At some point, the history of the NCAA in particular suggests that incremental increases in 3-point attempts are harder to find, possibly because defenses catch up. But the NBA still doesn't appear to be close to finding that. As teams have embraced the statistical evidence that 3s are good and more 3s are better, percentages haven't really declined. The NBA shot just 35.0 percent on 3s this season, but was at 36.0 percent as a league a season before and 35.9 percent in 2012-13. And remember, the NBA is attempting 3s at a rate similar to where the NCAA was two decades ago.

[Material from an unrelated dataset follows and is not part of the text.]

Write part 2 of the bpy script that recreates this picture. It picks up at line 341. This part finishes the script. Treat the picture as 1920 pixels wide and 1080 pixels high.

The only thing that has effectively reversed the inexorable rise in 3-point attempts elsewhere has been moving the line back. Such a change has been discussed as a possibility in the NBA, most notably by Grantland's Kirk Goldsberry last summer. However, because of the size of the NBA court in the corners, moving out the line is trickier than just repainting it on the court.
Barring an increase in the distance of the 3-point line, expect rates of 3 attempts to continue to rise, albeit slowly but steadily. The 3 has finally made it in the NBA, and it's here to stay.